AVAILABLE DATA »
● ● ●
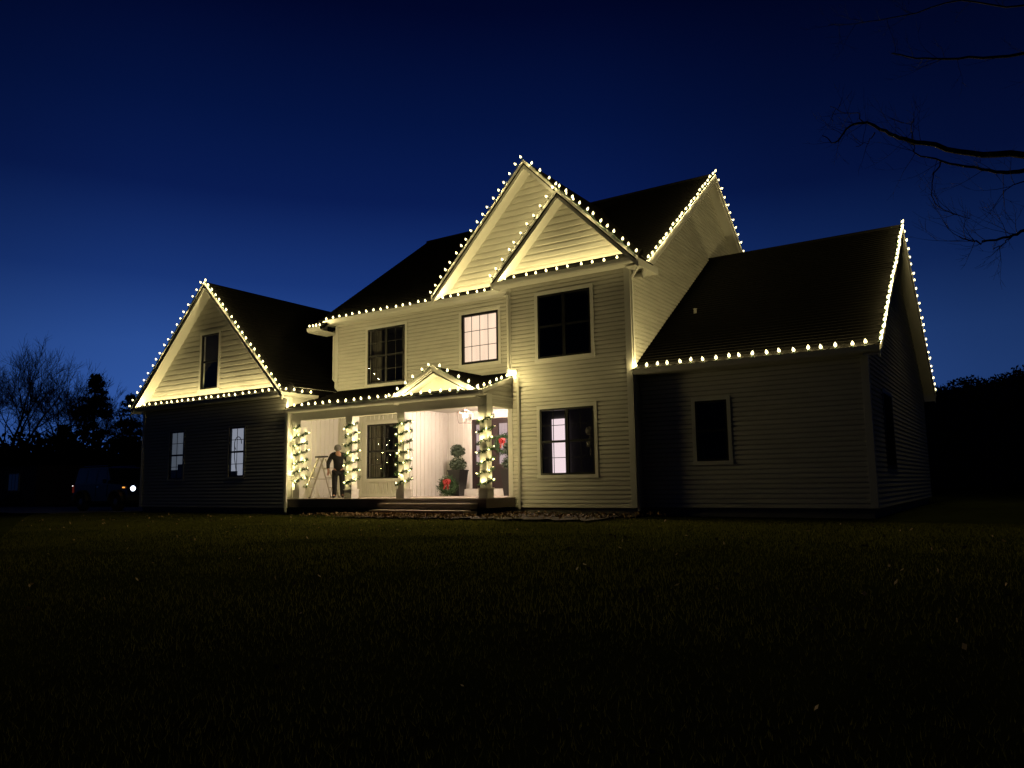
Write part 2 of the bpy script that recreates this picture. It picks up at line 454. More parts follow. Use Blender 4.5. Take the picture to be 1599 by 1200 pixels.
def rake_x(y0, z0, y1, z1, xf, xw, h=0.24):
    MB().prism([(xf, y0, z0 - .01), (xf, y1, z1 - .01), (xf, y1, z1 - h), (xf, y0, z0 - h)], (-0.03, 0, 0)).build('fascia', M['trim'], H)
    MB().prism([(xf + .022, y0, z0 + .012), (xf + .022, y1, z1 + .012), (xf + .022, y1, z1 - .085), (xf + .022, y0, z0 - .085)], (-0.02, 0, 0)).build('rake_trim', M['trim'], H)
    MB().prism([(xf - .031, y0, z0 - .17), (xf - .031, y1, z1 - .17), (xf - .031, y1, z1 - .19), (xf - .031, y0, z0 - .19)], (xw - xf + .031, 0, 0)).build('soffit', M['soffit'], H)

def gutter_x(x0, x1, yb, zb):
    p = [(x0, yb, zb), (x0, yb - .075, zb), (x0, yb - .10, zb + .04), (x0, yb - .115, zb + .115), (x0, yb - .095, zb + .115), (x0, yb - .085, zb + .05), (x0, yb, zb + .03)]
    MB().prism(p, (x1 - x0, 0, 0)).build('gutter', M['trim'], H)

def gutter_y(y0, y1, xb, zb):
    p = [(xb, y0, zb), (xb + .075, y0, zb), (xb + .10, y0, zb + .04), (xb + .115, y0, zb + .115), (xb + .095, y0, zb + .115), (xb + .085, y0, zb + .05), (xb, y0, zb + .03)]
    MB().prism(p, (0, y1 - y0, 0)).build('gutter', M['trim'], H)

def spout(pts, w=0.036):
    MB().tube(pts, w, 4).build('downspout', M['trim'], H)

def corner(x0, x1, y0, y1, z0, z1):
    bx('corner_board', M['trim'], H, x0, x1, y0, y1, z0, z1)

# key dimensions (metres, camera eye at the origin)
MAIN_R, MAIN_Z, MAIN_S = 22.35, 9.32, 0.74         # main ridge
zmain = lambda y: MAIN_Z - MAIN_S * abs(y - MAIN_R)
RW_Z, RW_S = 6.68, 0.688
zrw = lambda y: RW_Z - RW_S * abs(y - MAIN_R)
WCX, WZ = -21.44, 6.60
zwing = lambda x: WZ - abs(x - WCX)
BCX, BZ, BS = -10.49, 8.64, 1.03                   # big front gable
zbig = lambda x: BZ - BS * abs(x - BCX)
SCX, SZ = -9.13, 7.31                              # small gable over the projecting bay
zsm = lambda x: SZ - abs(x - SCX)

# --- main roof
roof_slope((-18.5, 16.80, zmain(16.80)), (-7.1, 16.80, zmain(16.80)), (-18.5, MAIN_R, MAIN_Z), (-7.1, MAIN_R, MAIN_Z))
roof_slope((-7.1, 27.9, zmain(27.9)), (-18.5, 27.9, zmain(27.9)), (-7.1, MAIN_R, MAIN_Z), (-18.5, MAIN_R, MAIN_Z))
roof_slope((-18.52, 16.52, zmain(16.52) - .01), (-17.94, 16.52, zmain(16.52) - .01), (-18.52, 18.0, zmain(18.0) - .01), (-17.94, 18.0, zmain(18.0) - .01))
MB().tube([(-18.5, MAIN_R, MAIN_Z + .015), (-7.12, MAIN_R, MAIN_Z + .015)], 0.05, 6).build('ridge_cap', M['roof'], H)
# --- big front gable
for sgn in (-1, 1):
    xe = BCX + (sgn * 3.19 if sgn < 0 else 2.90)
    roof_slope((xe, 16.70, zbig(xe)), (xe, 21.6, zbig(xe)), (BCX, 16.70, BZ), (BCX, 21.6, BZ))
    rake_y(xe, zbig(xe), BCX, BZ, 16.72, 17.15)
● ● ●
REQUIREMENTS » Leave the pictures out and please restate exactly the lines running from the start of the material through the one with "bx('corner_board', M['trim'], H, x0, x1, y0, y1, z0, z1)".

ANSWER FOR THE TASK »
Write part 2 of the bpy script that recreates this picture. It picks up at line 454. More parts follow. Use Blender 4.5. Take the picture to be 1599 by 1200 pixels.
def rake_x(y0, z0, y1, z1, xf, xw, h=0.24):
    MB().prism([(xf, y0, z0 - .01), (xf, y1, z1 - .01), (xf, y1, z1 - h), (xf, y0, z0 - h)], (-0.03, 0, 0)).build('fascia', M['trim'], H)
    MB().prism([(xf + .022, y0, z0 + .012), (xf + .022, y1, z1 + .012), (xf + .022, y1, z1 - .085), (xf + .022, y0, z0 - .085)], (-0.02, 0, 0)).build('rake_trim', M['trim'], H)
    MB().prism([(xf - .031, y0, z0 - .17), (xf - .031, y1, z1 - .17), (xf - .031, y1, z1 - .19), (xf - .031, y0, z0 - .19)], (xw - xf + .031, 0, 0)).build('soffit', M['soffit'], H)

def gutter_x(x0, x1, yb, zb):
    p = [(x0, yb, zb), (x0, yb - .075, zb), (x0, yb - .10, zb + .04), (x0, yb - .115, zb + .115), (x0, yb - .095, zb + .115), (x0, yb - .085, zb + .05), (x0, yb, zb + .03)]
    MB().prism(p, (x1 - x0, 0, 0)).build('gutter', M['trim'], H)

def gutter_y(y0, y1, xb, zb):
    p = [(xb, y0, zb), (xb + .075, y0, zb), (xb + .10, y0, zb + .04), (xb + .115, y0, zb + .115), (xb + .095, y0, zb + .115), (xb + .085, y0, zb + .05), (xb, y0, zb + .03)]
    MB().prism(p, (0, y1 - y0, 0)).build('gutter', M['trim'], H)

def spout(pts, w=0.036):
    MB().tube(pts, w, 4).build('downspout', M['trim'], H)

def corner(x0, x1, y0, y1, z0, z1):
    bx('corner_board', M['trim'], H, x0, x1, y0, y1, z0, z1)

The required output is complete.